▸ **Written task**: Set the following entries down again exactly, line by line.

▽

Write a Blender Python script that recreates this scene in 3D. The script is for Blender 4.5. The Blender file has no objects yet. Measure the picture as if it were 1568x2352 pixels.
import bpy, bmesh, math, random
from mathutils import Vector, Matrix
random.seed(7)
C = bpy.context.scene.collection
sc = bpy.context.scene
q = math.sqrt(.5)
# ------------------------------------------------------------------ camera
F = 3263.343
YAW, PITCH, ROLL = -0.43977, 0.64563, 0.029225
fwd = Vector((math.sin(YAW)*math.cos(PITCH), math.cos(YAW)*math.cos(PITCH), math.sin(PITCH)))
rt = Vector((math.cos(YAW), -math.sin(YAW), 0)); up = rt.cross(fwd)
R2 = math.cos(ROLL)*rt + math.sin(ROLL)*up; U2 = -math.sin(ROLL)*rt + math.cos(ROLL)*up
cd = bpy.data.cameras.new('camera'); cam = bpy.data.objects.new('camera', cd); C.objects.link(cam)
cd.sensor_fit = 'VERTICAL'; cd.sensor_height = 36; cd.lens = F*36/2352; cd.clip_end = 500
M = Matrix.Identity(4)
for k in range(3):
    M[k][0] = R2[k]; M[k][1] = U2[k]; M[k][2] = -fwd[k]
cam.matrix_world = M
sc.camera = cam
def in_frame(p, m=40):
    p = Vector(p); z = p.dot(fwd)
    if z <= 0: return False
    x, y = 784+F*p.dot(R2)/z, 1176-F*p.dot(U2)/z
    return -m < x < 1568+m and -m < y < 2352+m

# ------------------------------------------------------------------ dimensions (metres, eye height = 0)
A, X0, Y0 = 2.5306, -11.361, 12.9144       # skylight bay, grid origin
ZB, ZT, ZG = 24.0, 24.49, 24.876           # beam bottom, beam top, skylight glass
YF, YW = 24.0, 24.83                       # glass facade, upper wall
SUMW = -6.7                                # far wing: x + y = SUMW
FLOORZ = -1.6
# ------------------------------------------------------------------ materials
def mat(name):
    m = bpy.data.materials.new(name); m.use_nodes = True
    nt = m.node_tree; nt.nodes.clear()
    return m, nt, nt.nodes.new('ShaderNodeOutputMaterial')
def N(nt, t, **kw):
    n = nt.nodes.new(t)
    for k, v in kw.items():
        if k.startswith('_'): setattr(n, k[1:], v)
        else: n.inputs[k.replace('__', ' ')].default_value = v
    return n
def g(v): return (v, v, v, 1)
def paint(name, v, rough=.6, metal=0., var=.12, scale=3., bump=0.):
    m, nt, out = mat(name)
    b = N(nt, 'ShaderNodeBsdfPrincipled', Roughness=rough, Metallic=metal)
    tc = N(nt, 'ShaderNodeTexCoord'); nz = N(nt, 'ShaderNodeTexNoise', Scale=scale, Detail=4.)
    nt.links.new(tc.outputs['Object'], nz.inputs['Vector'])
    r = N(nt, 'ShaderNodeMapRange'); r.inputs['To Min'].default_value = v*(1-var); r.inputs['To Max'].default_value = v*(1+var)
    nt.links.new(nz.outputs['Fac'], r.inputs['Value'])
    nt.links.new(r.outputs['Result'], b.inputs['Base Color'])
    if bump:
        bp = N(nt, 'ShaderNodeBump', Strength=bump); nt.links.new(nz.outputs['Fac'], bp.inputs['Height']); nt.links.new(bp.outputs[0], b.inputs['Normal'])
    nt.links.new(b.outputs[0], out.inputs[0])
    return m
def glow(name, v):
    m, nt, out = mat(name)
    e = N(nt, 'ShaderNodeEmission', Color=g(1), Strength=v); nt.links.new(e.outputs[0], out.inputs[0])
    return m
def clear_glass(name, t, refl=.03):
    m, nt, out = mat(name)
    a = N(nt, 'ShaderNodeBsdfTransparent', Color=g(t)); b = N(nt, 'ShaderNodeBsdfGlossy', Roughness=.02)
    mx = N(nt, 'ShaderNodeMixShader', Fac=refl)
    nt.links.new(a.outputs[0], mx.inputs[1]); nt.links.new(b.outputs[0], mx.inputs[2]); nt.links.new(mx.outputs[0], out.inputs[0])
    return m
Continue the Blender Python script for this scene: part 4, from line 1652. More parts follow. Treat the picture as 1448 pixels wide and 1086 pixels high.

△

▸ **Task answer**:
Write a Blender Python script that recreates this scene in 3D. The script is for Blender 4.5. The Blender file has no objects yet. Measure the picture as if it were 1568x2352 pixels.
import bpy, bmesh, math, random
from mathutils import Vector, Matrix
random.seed(7)
C = bpy.context.scene.collection
sc = bpy.context.scene
q = math.sqrt(.5)
# ------------------------------------------------------------------ camera
F = 3263.343
YAW, PITCH, ROLL = -0.43977, 0.64563, 0.029225
fwd = Vector((math.sin(YAW)*math.cos(PITCH), math.cos(YAW)*math.cos(PITCH), math.sin(PITCH)))
rt = Vector((math.cos(YAW), -math.sin(YAW), 0)); up = rt.cross(fwd)
R2 = math.cos(ROLL)*rt + math.sin(ROLL)*up; U2 = -math.sin(ROLL)*rt + math.cos(ROLL)*up
cd = bpy.data.cameras.new('camera'); cam = bpy.data.objects.new('camera', cd); C.objects.link(cam)
cd.sensor_fit = 'VERTICAL'; cd.sensor_height = 36; cd.lens = F*36/2352; cd.clip_end = 500
M = Matrix.Identity(4)
for k in range(3):
    M[k][0] = R2[k]; M[k][1] = U2[k]; M[k][2] = -fwd[k]
cam.matrix_world = M
sc.camera = cam
def in_frame(p, m=40):
    p = Vector(p); z = p.dot(fwd)
    if z <= 0: return False
    x, y = 784+F*p.dot(R2)/z, 1176-F*p.dot(U2)/z
    return -m < x < 1568+m and -m < y < 2352+m

# ------------------------------------------------------------------ dimensions (metres, eye height = 0)
A, X0, Y0 = 2.5306, -11.361, 12.9144       # skylight bay, grid origin
ZB, ZT, ZG = 24.0, 24.49, 24.876           # beam bottom, beam top, skylight glass
YF, YW = 24.0, 24.83                       # glass facade, upper wall
SUMW = -6.7                                # far wing: x + y = SUMW
FLOORZ = -1.6
# ------------------------------------------------------------------ materials
def mat(name):
    m = bpy.data.materials.new(name); m.use_nodes = True
    nt = m.node_tree; nt.nodes.clear()
    return m, nt, nt.nodes.new('ShaderNodeOutputMaterial')
def N(nt, t, **kw):
    n = nt.nodes.new(t)
    for k, v in kw.items():
        if k.startswith('_'): setattr(n, k[1:], v)
        else: n.inputs[k.replace('__', ' ')].default_value = v
    return n
def g(v): return (v, v, v, 1)
def paint(name, v, rough=.6, metal=0., var=.12, scale=3., bump=0.):
    m, nt, out = mat(name)
    b = N(nt, 'ShaderNodeBsdfPrincipled', Roughness=rough, Metallic=metal)
    tc = N(nt, 'ShaderNodeTexCoord'); nz = N(nt, 'ShaderNodeTexNoise', Scale=scale, Detail=4.)
    nt.links.new(tc.outputs['Object'], nz.inputs['Vector'])
    r = N(nt, 'ShaderNodeMapRange'); r.inputs['To Min'].default_value = v*(1-var); r.inputs['To Max'].default_value = v*(1+var)
    nt.links.new(nz.outputs['Fac'], r.inputs['Value'])
    nt.links.new(r.outputs['Result'], b.inputs['Base Color'])
    if bump:
        bp = N(nt, 'ShaderNodeBump', Strength=bump); nt.links.new(nz.outputs['Fac'], bp.inputs['Height']); nt.links.new(bp.outputs[0], b.inputs['Normal'])
    nt.links.new(b.outputs[0], out.inputs[0])
    return m
def glow(name, v):
    m, nt, out = mat(name)
    e = N(nt, 'ShaderNodeEmission', Color=g(1), Strength=v); nt.links.new(e.outputs[0], out.inputs[0])
    return m
def clear_glass(name, t, refl=.03):
    m, nt, out = mat(name)
    a = N(nt, 'ShaderNodeBsdfTransparent', Color=g(t)); b = N(nt, 'ShaderNodeBsdfGlossy', Roughness=.02)
    mx = N(nt, 'ShaderNodeMixShader', Fac=refl)
    nt.links.new(a.outputs[0], mx.inputs[1]); nt.links.new(b.outputs[0], mx.inputs[2]); nt.links.new(mx.outputs[0], out.inputs[0])
    return m
Continue the Blender Python script for this scene: part 4, from line 1652. More parts follow. Treat the picture as 1448 pixels wide and 1086 pixels high.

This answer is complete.